Aim: Retype only what runs from the first line of the records to the line with "return tuple(x/12.92 if", inclusive, and no pictures.

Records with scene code
>> START

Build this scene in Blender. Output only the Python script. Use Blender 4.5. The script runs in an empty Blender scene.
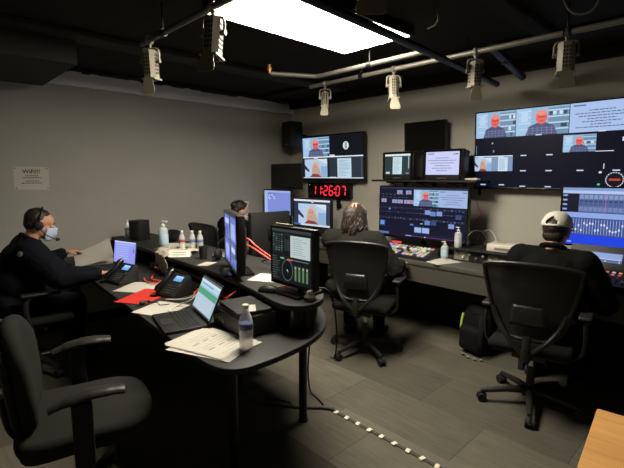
import bpy, bmesh, math, random
from mathutils import Vector, Matrix, Euler
from mathutils.bvhtree import BVHTree
random.seed(7)
PI = math.pi
R = math.radians
scene = bpy.context.scene
COL = scene.collection
V = Vector
EXPO = 0.0
GAIN = 1.0

# ------------------------------------------------------------------ materials
def lin(h):
    if isinstance(h, str):
        h = h.lstrip('#')
        c = [int(h[i:i+2], 16)/255 for i in (0, 2, 4)]
    else:
        c = list(h)
    return tuple(x/12.92 if x <= .04045 else ((x+.055)/1.055)**2.4 for x in c)

MATS = {}
def mat(name, col, rough=.6, metal=0., var=.12, scale=30., bump=0., trans=0., spec=.5, bscale=None):
    if name in MATS: return MATS[name]
    m = bpy.data.materials.new(name); m.use_nodes = True
    nt = m.node_tree; b = nt.nodes['Principled BSDF']
    c = lin(col)
    b.inputs['Roughness'].default_value = rough
    b.inputs['Metallic'].default_value = metal
    b.inputs['Specular IOR Level'].default_value = spec
    tc = nt.nodes.new('ShaderNodeTexCoord')
    n = nt.nodes.new('ShaderNodeTexNoise'); n.inputs['Scale'].default_value = scale; n.inputs['Detail'].default_value = 4
    nt.links.new(tc.outputs['Object'], n.inputs['Vector'])
    mx = nt.nodes.new('ShaderNodeMix'); mx.data_type = 'RGBA'
    mx.inputs[6].default_value = (*[x*(1-var) for x in c], 1)
    mx.inputs[7].default_value = (*[min(1, x*(1+var)) for x in c], 1)
    nt.links.new(n.outputs['Fac'], mx.inputs[0]); nt.links.new(mx.outputs[2], b.inputs['Base Color'])
    if bump:
        n2 = nt.nodes.new('ShaderNodeTexNoise'); n2.inputs['Scale'].default_value = bscale or scale*6
        nt.links.new(tc.outputs['Object'], n2.inputs['Vector'])
        bp = nt.nodes.new('ShaderNodeBump'); bp.inputs['Strength'].default_value = bump; bp.inputs['Distance'].default_value = .004
        nt.links.new(n2.outputs['Fac'], bp.inputs['Height']); nt.links.new(bp.outputs['Normal'], b.inputs['Normal'])
    if trans: b.inputs['Transmission Weight'].default_value = trans
    MATS[name] = m
    return m

def emit(col, strength=1., name=None, gloss=True):
    key = name or 'screen_' + (col if isinstance(col, str) else '%.2f_%.2f_%.2f' % tuple(col)) + '_%.2f' % strength
    if key in MATS: return MATS[key]
    m = bpy.data.materials.new(key); m.use_nodes = True
    b = m.node_tree.nodes['Principled BSDF']
    b.inputs['Base Color'].default_value = (.004, .004, .005, 1)
    b.inputs['Roughness'].default_value = .3
    b.inputs['Specular IOR Level'].default_value = .35 if gloss else 0
    b.inputs['Emission Color'].default_value = (*lin(col), 1)
    b.inputs['Emission Strength'].default_value = strength*GAIN
    MATS[key] = m
    return m

def meshback_mat():
    m = bpy.data.materials.new('woven_chair_mesh'); m.use_nodes = True
    nt = m.node_tree; b = nt.nodes['Principled BSDF']
    b.inputs['Base Color'].default_value = (.012, .012, .011, 1); b.inputs['Roughness'].default_value = .7
    tc = nt.nodes.new('ShaderNodeTexCoord')
    ch = nt.nodes.new('ShaderNodeTexVoronoi'); ch.inputs['Scale'].default_value = 260
    nt.links.new(tc.outputs['Object'], ch.inputs['Vector'])
    gt = nt.nodes.new('ShaderNodeMath'); gt.operation = 'GREATER_THAN'; gt.inputs[1].default_value = .3
    nt.links.new(ch.outputs['Distance'], gt.inputs[0])
    nt.links.new(gt.outputs[0], b.inputs['Alpha'])
    inv = nt.nodes.new('ShaderNodeMath'); inv.operation = 'MULTIPLY_ADD'; inv.inputs[1].default_value = .0; inv.inputs[2].default_value = .93
    nt.links.new(gt.outputs[0], inv.inputs[0]); nt.links.new(inv.outputs[0], b.inputs['Alpha'])
    return m

def wall_mat(name, col, var=.05):
    return mat(name, col, rough=.75, var=var, scale=3.0, bump=.12, bscale=120, spec=.25)

def carpet_mat():
    m = bpy.data.materials.new('carpet_tiles'); m.use_nodes = True
    nt = m.node_tree; b = nt.nodes['Principled BSDF']; L = nt.links.new
    b.inputs['Roughness'].default_value = .85; b.inputs['Specular IOR Level'].default_value = .2
    tc = nt.nodes.new('ShaderNodeTexCoord')
    mp = nt.nodes.new('ShaderNodeMapping'); mp.inputs['Location'].default_value = (.12, .28, 0)
    L(tc.outputs['Object'], mp.inputs['Vector'])
    br = nt.nodes.new('ShaderNodeTexBrick'); br.offset = .5
    br.inputs['Scale'].default_value = 1; br.inputs['Brick Width'].default_value = .92; br.inputs['Row Height'].default_value = .46
    br.inputs['Mortar Size'].default_value = .0025; br.inputs['Mortar Smooth'].default_value = .3; br.inputs['Bias'].default_value = 0
    br.inputs['Color1'].default_value = (.062, .057, .044, 1); br.inputs['Color2'].default_value = (.120, .111, .084, 1)
    br.inputs['Mortar'].default_value = (.05, .047, .04, 1)
    L(mp.outputs[0], br.inputs['Vector'])
    # brushed streaks
    mp2 = nt.nodes.new('ShaderNodeMapping'); mp2.inputs['Scale'].default_value = (3, 26, 1)
    L(tc.outputs['Object'], mp2.inputs['Vector'])
    n = nt.nodes.new('ShaderNodeTexNoise'); n.inputs['Scale'].default_value = 1.6; n.inputs['Detail'].default_value = 5
    L(mp2.outputs[0], n.inputs['Vector'])
    n3 = nt.nodes.new('ShaderNodeTexNoise'); n3.inputs['Scale'].default_value = 1.8; n3.inputs['Detail'].default_value = 3
    L(tc.outputs['Object'], n3.inputs['Vector'])
    ad = nt.nodes.new('ShaderNodeMath'); ad.operation = 'ADD'; L(n.outputs['Fac'], ad.inputs[0]); L(n3.outputs['Fac'], ad.inputs[1])
    mr = nt.nodes.new('ShaderNodeMapRange'); mr.inputs['From Min'].default_value = .6; mr.inputs['From Max'].default_value = 1.4
    mr.inputs['To Min'].default_value = .72; mr.inputs['To Max'].default_value = 1.28
    L(ad.outputs[0], mr.inputs['Value'])
    mx = nt.nodes.new('ShaderNodeMix'); mx.data_type = 'RGBA'; mx.blend_type = 'MULTIPLY'; mx.inputs[0].default_value = 1
    L(br.outputs['Color'], mx.inputs[6]); L(mr.outputs[0], mx.inputs[7]); L(mx.outputs[2], b.inputs['Base Color'])
    n2 = nt.nodes.new('ShaderNodeTexNoise'); n2.inputs['Scale'].default_value = 400
    L(tc.outputs['Object'], n2.inputs['Vector'])
    bp = nt.nodes.new('ShaderNodeBump'); bp.inputs['Strength'].default_value = .35; bp.inputs['Distance'].default_value = .003
    L(n2.outputs['Fac'], bp.inputs['Height']); L(bp.outputs[0], b.inputs['Normal'])
    return m

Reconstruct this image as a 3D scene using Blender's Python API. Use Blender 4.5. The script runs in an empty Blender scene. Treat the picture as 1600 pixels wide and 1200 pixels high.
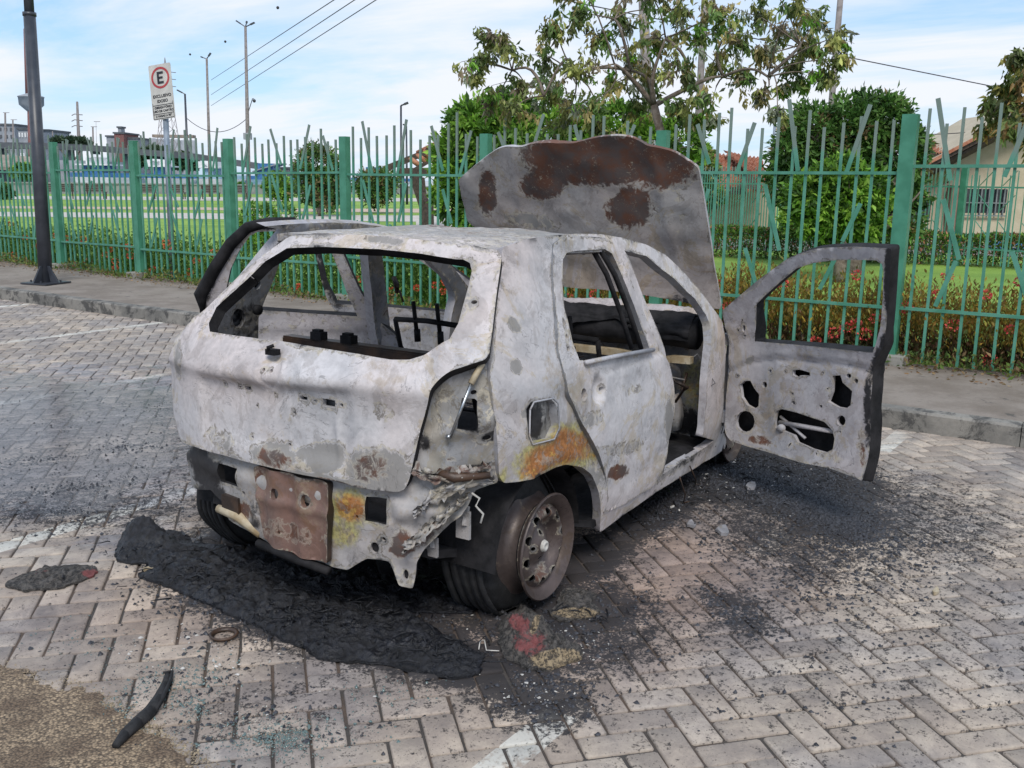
import bpy, math, random
import numpy as np
from mathutils import Vector, Matrix, noise
from mathutils.geometry import delaunay_2d_cdt
random.seed(7); rng = np.random.default_rng(7)
sc = bpy.context.scene
COL = sc.collection
R = math.radians

# ------------------------------------------------------------------ camera
CAM = np.array([-3.0195, -2.4309, 1.577]); YAW, PITCH, ROLL, FOC = 0.5423, 0.2038, 0.0158, 1526.8
_f = np.array([math.cos(YAW)*math.cos(PITCH), math.sin(YAW)*math.cos(PITCH), -math.sin(PITCH)])
_r = np.array([math.sin(YAW), -math.cos(YAW), 0.0]); _u = np.cross(_r, _f)
_c, _s = math.cos(ROLL), math.sin(ROLL)
RT, UP, FW = _c*_r+_s*_u, -_s*_r+_c*_u, _f
cd = bpy.data.cameras.new('camera'); cam = bpy.data.objects.new('camera', cd); COL.objects.link(cam)
cd.sensor_width = 36; cd.sensor_fit = 'HORIZONTAL'; cd.lens = FOC*36/1600; cd.clip_end = 5000; cd.clip_start = .05
m = Matrix(((RT[0], UP[0], -FW[0], CAM[0]), (RT[1], UP[1], -FW[1], CAM[1]), (RT[2], UP[2], -FW[2], CAM[2]), (0, 0, 0, 1)))
cam.matrix_world = m
sc.camera = cam
# ------------------------------------------------------------------ exposure, sky, sun
sc.render.engine = 'CYCLES'
sc.view_settings.view_transform = 'Standard'; sc.view_settings.look = 'None'
sc.view_settings.exposure = 0.5; sc.view_settings.gamma = 1
SUN_EL, SUN_AZ = R(50), R(-145)      # azimuth measured from +x towards +y: behind and right of the camera
w = bpy.data.worlds.new('World'); sc.world = w; w.use_nodes = True
nt = w.node_tree; nt.nodes.clear()
def wn(t, **k):
    n = nt.nodes.new(t)
    for a, b in k.items(): setattr(n, a, b)
    return n
out = wn('ShaderNodeOutputWorld'); bg = wn('ShaderNodeBackground')
sky = wn('ShaderNodeTexSky', sky_type='NISHITA', sun_disc=False)
sky.sun_elevation = SUN_EL; sky.sun_rotation = R(90)-SUN_AZ; sky.air_density = 1.0; sky.dust_density = .6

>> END

Solution:
Build this scene in Blender. Output only the Python script. Use Blender 4.5. The script runs in an empty Blender scene.
import bpy, bmesh, math, random
from mathutils import Vector, Matrix, Euler
from mathutils.bvhtree import BVHTree
random.seed(7)
PI = math.pi
R = math.radians
scene = bpy.context.scene
COL = scene.collection
V = Vector
EXPO = 0.0
GAIN = 1.0

# ------------------------------------------------------------------ materials
def lin(h):
    if isinstance(h, str):
        h = h.lstrip('#')
        c = [int(h[i:i+2], 16)/255 for i in (0, 2, 4)]
    else:
        c = list(h)
    return tuple(x/12.92 if x <= .04045 else ((x+.055)/1.055)**2.4 for x in c)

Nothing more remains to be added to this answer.